Haftar leads the main force opposing the United Nations-backed government of Fayez al-Sarraj in the western city of Tripoli. Backed by Russia, Egypt and the United Arab Emirates, his LNA already controls Libya’s so-called oil crescent, a coastal area containing the country’s major exporting terminals.

“If Haftar succeeds in gaining Sharara and El Feel, he will have almost total control over Libya’s onshore oil sector,” Derek Brower, a director at consultant RS Energy Group, said by phone. “For that reason alone, it’s likely that his opponents will fight hard to resist this.”

By controlling the south, Haftar would strengthen his hold on key arteries of Libya’s economy.
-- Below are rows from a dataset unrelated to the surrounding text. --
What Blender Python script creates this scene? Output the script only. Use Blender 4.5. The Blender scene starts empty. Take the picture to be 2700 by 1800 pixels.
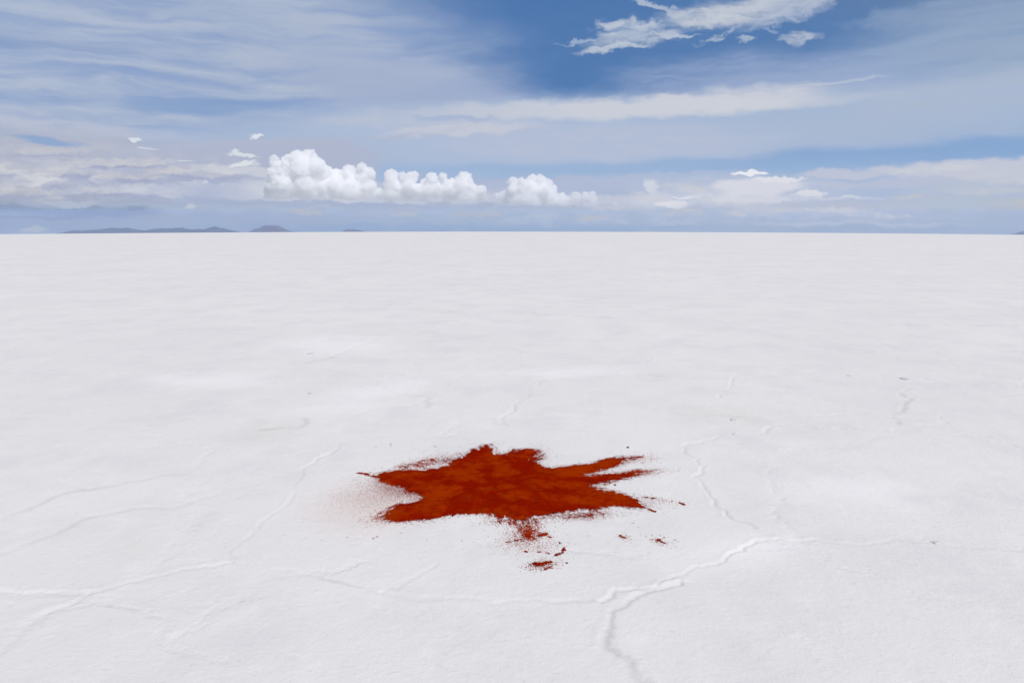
import bpy, math, random
import numpy as np
from mathutils import Matrix, Vector, Euler
R = math.radians
random.seed(7)
rng = np.random.default_rng(7)
sc = bpy.context.scene

# ------------------------------------------------------------------ camera
CAM_H, PITCH, ROLL = 1.6, 8.93, 0.03
F, W, H = 2100.0, 2700.0, 1800.0            # focal length and frame in photograph pixels
cam_d = bpy.data.cameras.new('camera')
cam_d.sensor_width = 36.0
cam_d.lens = 36.0*F/W
cam_d.clip_start, cam_d.clip_end = 0.05, 90000.0
cam = bpy.data.objects.new('camera', cam_d)
sc.collection.objects.link(cam)
cam.location = (0, 0, CAM_H)
cam.rotation_euler = (Euler((R(90-PITCH), 0, 0)).to_matrix() @ Matrix.Rotation(R(ROLL), 3, 'Z')).to_euler()
sc.camera = cam
CM = cam.rotation_euler.to_matrix()

def pdir(px, py):
    return (CM @ Vector(((px-W/2)/F, -(py-H/2)/F, -1.0))).normalized()
def gpt(px, py):
    d = pdir(px, py)
    t = -CAM_H/d.z
    return (d.x*t, d.y*t)

# ------------------------------------------------------------------ world, sun, exposure
SUN_EL, SUN_AZ = R(60), R(142)               # azimuth clockwise from +Y: the sun stands high behind the camera's right shoulder
SKY_STRENGTH = 0.1
def lin(c):
    return tuple(((v/255)/12.92 if v/255 <= 0.04045 else ((v/255+0.055)/1.055)**2.4) for v in c)

class NT:
    def __init__(s, tree): s.t = tree; s.n = tree.nodes; s.l = tree.links
    def put(s, sock, v):
        if v is None: return
        if isinstance(v, bpy.types.NodeSocket): s.l.new(v, sock)
        else: sock.default_value = v
    def math(s, op, a, b=None, c=None, clamp=False):
        n = s.n.new('ShaderNodeMath'); n.operation = op; n.use_clamp = clamp
        for i, v in enumerate((a, b, c)): s.put(n.inputs[i], v)
        return n.outputs[0]
    def vmath(s, op, a, b=None, scale=None):
        n = s.n.new('ShaderNodeVectorMath'); n.operation = op
        s.put(n.inputs[0], a); s.put(n.inputs[1], b)
        if scale is not None: s.put(n.inputs['Scale'], scale)
        return n
    def comb(s, x, y, z):
        n = s.n.new('ShaderNodeCombineXYZ')
        for i, v in enumerate((x, y, z)): s.put(n.inputs[i], v)
        return n.outputs[0]
    def noise(s, vec, scale, detail=4, rough=0.5, dist=0.0):
        n = s.n.new('ShaderNodeTexNoise'); s.put(n.inputs['Vector'], vec)
        n.inputs['Scale'].default_value = scale; n.inputs['Detail'].default_value = detail
        n.inputs['Roughness'].default_value = rough; n.inputs['Distortion'].default_value = dist
        return n
    def rng(s, v, a, b, c=0.0, d=1.0, kind='SMOOTHSTEP'):
        n = s.n.new('ShaderNodeMapRange'); n.interpolation_type = kind
        for k, x in zip(('Value', 'From Min', 'From Max', 'To Min', 'To Max'), (v, a, b, c, d)): s.put(n.inputs[k], x)
        return n.outputs[0]
    def mix(s, f, a, b):
        n = s.n.new('ShaderNodeMix'); n.data_type = 'RGBA'
        s.put(n.inputs[0], f)
        for i, v in ((6, a), (7, b)):
            if isinstance(v, tuple): v = (*v, 1.0) if len(v) == 3 else v
            s.put(n.inputs[i], v)
        return n.outputs[2]
    def mapping(s, v, loc, rot, scale):
        n = s.n.new('ShaderNodeMapping'); n.vector_type = 'TEXTURE'
        s.put(n.inputs[0], v); n.inputs[1].default_value = loc; n.inputs[2].default_value = rot; n.inputs[3].default_value = scale
        return n.outputs[0]

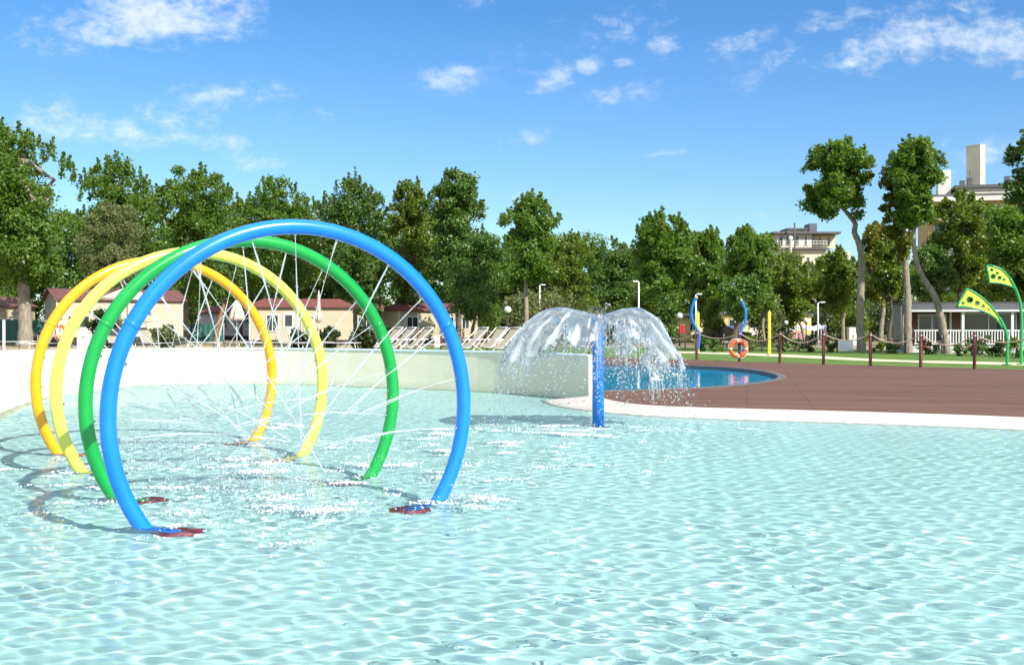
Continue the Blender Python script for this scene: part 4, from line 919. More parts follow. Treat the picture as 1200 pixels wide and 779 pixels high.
def home(label, px, d, yaw, L_, W_, z0, zeave, zridge, wallm='cream', roofm='redroof', wins=(), door=None, hip=True, flue=None, group='mobile homes behind the pool', name='mobile_home'):
    root = thing(name, label, 'mobile home', (gx(px, d), d, .1), math.radians(yaw), group)
    z0, ze, zr = z0 - .1, zeave - .1, zridge - .1
    MB().box(.05, L_ - .05, .05, W_ - .05, -.05, z0 - .003).build('skirt', MAT['dark'], root)
    wl2 = MB().box(0, L_, 0, W_, z0, ze)
    if not hip: wl2.add([(0, 0, ze), (0, W_, ze), (0, W_ / 2, zr - .08)], [(0, 1, 2)]).add([(L_, 0, ze), (L_, W_, ze), (L_, W_ / 2, zr - .08)], [(0, 2, 1)])
    wl2.build('wall', MAT[wallm], root)
    e = .22; hh = .9 if hip else -e
    vs = [(-e, -e, ze + .003), (L_ + e, -e, ze + .003), (L_ + e, W_ + e, ze + .003), (-e, W_ + e, ze + .003), (-e, -e, ze + .09), (L_ + e, -e, ze + .09), (L_ + e, W_ + e, ze + .09), (-e, W_ + e, ze + .09), (hh, W_ / 2, zr), (L_ - hh, W_ / 2, zr)]
    fs = [(0, 3, 2, 1), (0, 1, 5, 4), (1, 2, 6, 5), (2, 3, 7, 6), (3, 0, 4, 7), (4, 5, 9, 8), (5, 6, 9), (6, 7, 8, 9), (7, 4, 8)]
    r_ = MB()
    if hip: r_.add(vs, fs)
    else:   # open gable: two roof slabs
        for sy in (0, 1):
            y0 = -e if sy == 0 else W_ + e
            a = [(-e, y0, ze - .02), (L_ + e, y0, ze - .02), (L_ + e, W_ / 2, zr - .02), (-e, W_ / 2, zr - .02)]
            r_.add(a + [(x, y, z + .09) for x, y, z in a], [(0, 1, 2, 3), (4, 5, 6, 7), (0, 1, 5, 4), (1, 2, 6, 5), (2, 3, 7, 6), (3, 0, 4, 7)])
    ro = r_.build('roof', MAT[roofm], root)
    if flue is not None: MB().lathe([(.09, 0), (.09, .75), (.14, .76), (.14, .86), (.001, .9)], 10, (flue, W_ / 2 - .5, zr - .15)).build('flue', MAT['silver'], ro)
    for (x, z, w_, h, sh) in wins: window(root, x, z, w_, h, shut=sh)
    if door is not None:
        do = MB().box(door, door + .8, -.04, -.004, z0 + .02, z0 + 2.0).build('door', MAT['frame'], root)
        MB().box(door + .15, door + .65, -.055, -.043, z0 + 1.0, z0 + 1.8).build('pane', MAT['pane'], do)
        MB().box(door + .7, door + .74, -.09, -.043, z0 + .95, z0 + 1.07).build('handle', MAT['silver'], do)
    # corner battens and a drainpipe
    MB().box(-.012, .06, -.02, -.003, z0, ze - .01).build('corner_trim', MAT['frame'], root)
    MB().tube([(L_ * .5, -.04, z0), (L_ * .5, -.04, ze - .02)], .035, 8).build('drainpipe', MAT['white'], root)
    return root
home('cream mobile home with red roof seen through the right edge of the blue hoop', 467, 88, 40, 8.0, 3.0, .48, 2.70, 3.38, 'cream', 'redroof', [(.75, 1.1, 1.15, 1.05, True), (4.7, 1.1, .8, 1.05, True), (6.3, 1.1, .8, 1.05, False)], None, True, 2.7)
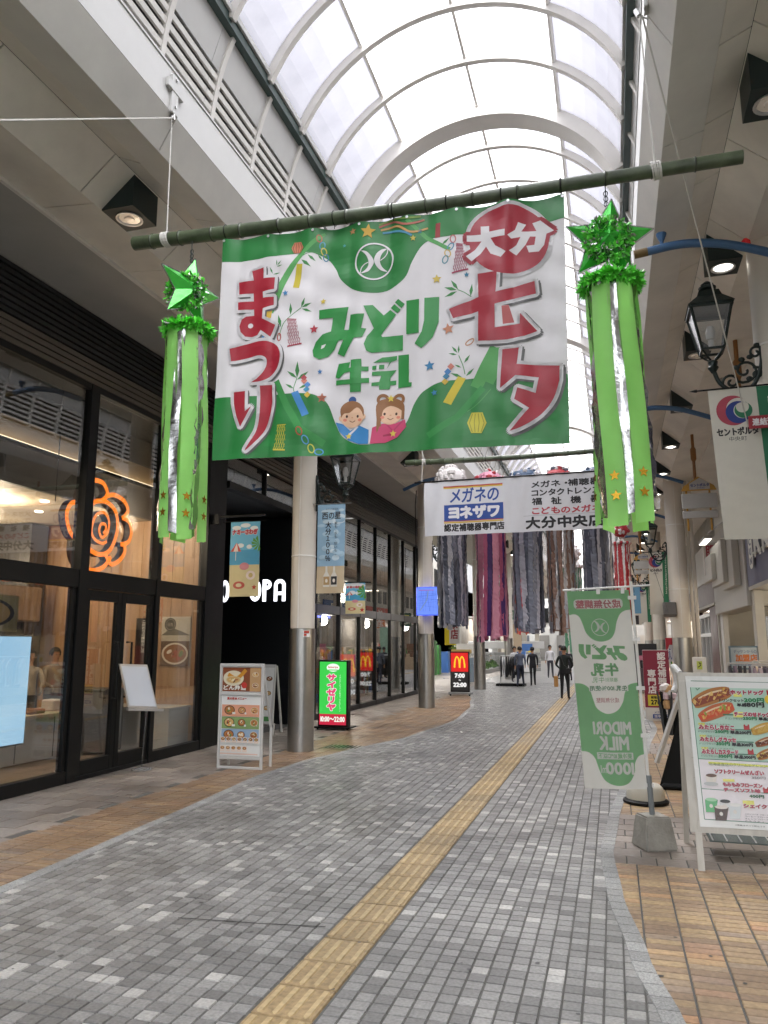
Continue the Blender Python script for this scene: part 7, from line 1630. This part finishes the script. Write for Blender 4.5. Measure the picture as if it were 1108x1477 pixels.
pr = Print(plane_fn((x0, 9.345, 0), (1, 0, 0), (0, 0, 1), .003)); W_ = x1 - x0
pr.rect(.04, .98, W_ - .04, 1.29, ink('8a4a28')); pr.rect(.44, .985, W_ - .045, 1.285, ink('c8a070')); pr.ell(.2, 1.15, .15, .10, ink('e6dcc0')); sausage2 = [(.12, 1.2), (.25, 1.15), (.38, 1.26)]; pr.line(bez(sausage2, 5), .05, ink('d8962e')); bowl(pr, .2, 1.13, .11, 21, 'd8c8a0', .05); pr.text('どん弁当', .06, 1.0, .38, 1.06, ink('f4f0e8'), bold=.004, out=(ink('2a1a14'), .006)); pr.ell(.36, 1.06, .04, .04, ink('c83a30'))
for y_ in (1.06, 1.2): bowl(pr, .52, y_, .045, int(y_ * 100), 'e8dcc8')
pr.text('夏の定食メニュー', .12, .875, .40, .905, ink('b83a2e'), bold=.002)
for i, c in enumerate(('e8a88a', '8aa86a', '9ab4d0')): pr.rect(.05, .66 - i * .155, W_ - .05, .81 - i * .155, ink(c))
for r_ in range(3):
    for c_ in range(3): bowl(pr, .16 + c_ * .18, .74 - r_ * .155, .075 if c_ == 0 else .055, 30 + r_ * 3 + c_, '2e2624' if c_ != 2 else 'd8c8b0', .06 if c_ == 0 else .045); pr.rect(.19 + c_ * .18 + .01, .69 - r_ * .155, .245 + c_ * .16, .715 - r_ * .155, PAP)
for r_ in range(2):
    for c_ in range(7 - r_ * 2): pr.rect(.05 + c_ * .08, .22 + (1 - r_) * .11, .115 + c_ * .08, .29 + (1 - r_) * .11, ink('f0e0d4')); bowl(pr, .082 + c_ * .08, .265 + (1 - r_) * .11, .028, 60 + c_ + r_ * 9, '3a2a24')
pr.rect(.05, .185, W_ - .05, .20, ink('e8c8b8')); pr.build('printed_art', t)
t = thing('menu_stand', 'second menu stand leaning just behind the first, only its right side showing', 'menu stand', (-6.0, 12.9, 0))
mb = MB(); mb.slab([(-6.55, 12.9, .18), (-5.88, 12.9, .18), (-5.94, 13.1, 1.22), (-6.5, 13.1, 1.22)], (0, -1, .15), .03, WHITE); mb.build('frame', t); mb = MB()
for x in (-6.53, -5.87): mb.beam((x, 12.86, 0), (x, 12.9, .2), .03, .03, WHITE); mb.beam((x + (.02 if x < -6 else -.05), 13.35, 0), (x + (.03 if x < -6 else -.06), 13.1, 1.2), .03, .03, WHITE)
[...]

This could complicate UN-led efforts to unify the country and hold elections.

What impact will this have on oil exports?

It’s still too early to say what Haftar’s southern power play will mean for Libya’s oil industry. If his previous confrontation with the Tripoli-based NOC serves as a guide, the outlook isn’t encouraging.

Most of Libya’s crude shipments were suspended for weeks last June due to a standoff between Haftar and the internationally recognized NOC headed by Mustafa Sanalla. Haftar had recaptured two important export terminals from rivals and then transferred control of those ports and three others to an oil authority in eastern Libya that lacked international recognition. Markets were deprived of some 800,000 barrels a day, and Libya lost $930 million in sales.

How did Libya reach this point of crisis?

After a NATO-backed war toppled strongman Muammar Qaddafi in 2011, militias and rival administrations in the west and east carved up Libya in fighting that has interrupted oil output and shipments.

The lack of clarity about what will happen in the south casts doubt on Libya’s plan to boost output to 2.1 MMbpd by the end of 2021. The nation’s internal turmoil led the Organization of Petroleum Exporting Countries in December to exempt Libya from participating in global production cuts.

Is there any cause for optimism?

In his televised speech on Tuesday, Haftar’s spokesman didn’t specify any intention for the LNA to replace the Petroleum Facilities Guard, which has been responsible for security at Sharara. But if Haftar does take control of the fields and then hands them over to the NOC, this could help stabilize Libyan production and exports. Sharara in particular has endured sporadic shutdowns in recent years, mostly from groups with financial or political grievances.

Brower of RS Energy is skeptical of a tidy outcome. “It’s unclear what Haftar will do if and when he has total control of the onshore oil sector. If he is going to push once again for eastern Libya to erect an independent oil business, this would seem to be another opportunity -- and this too would risk a severe escalation of the divisions” in the country, he said. “It’s another dangerous moment for Libya.”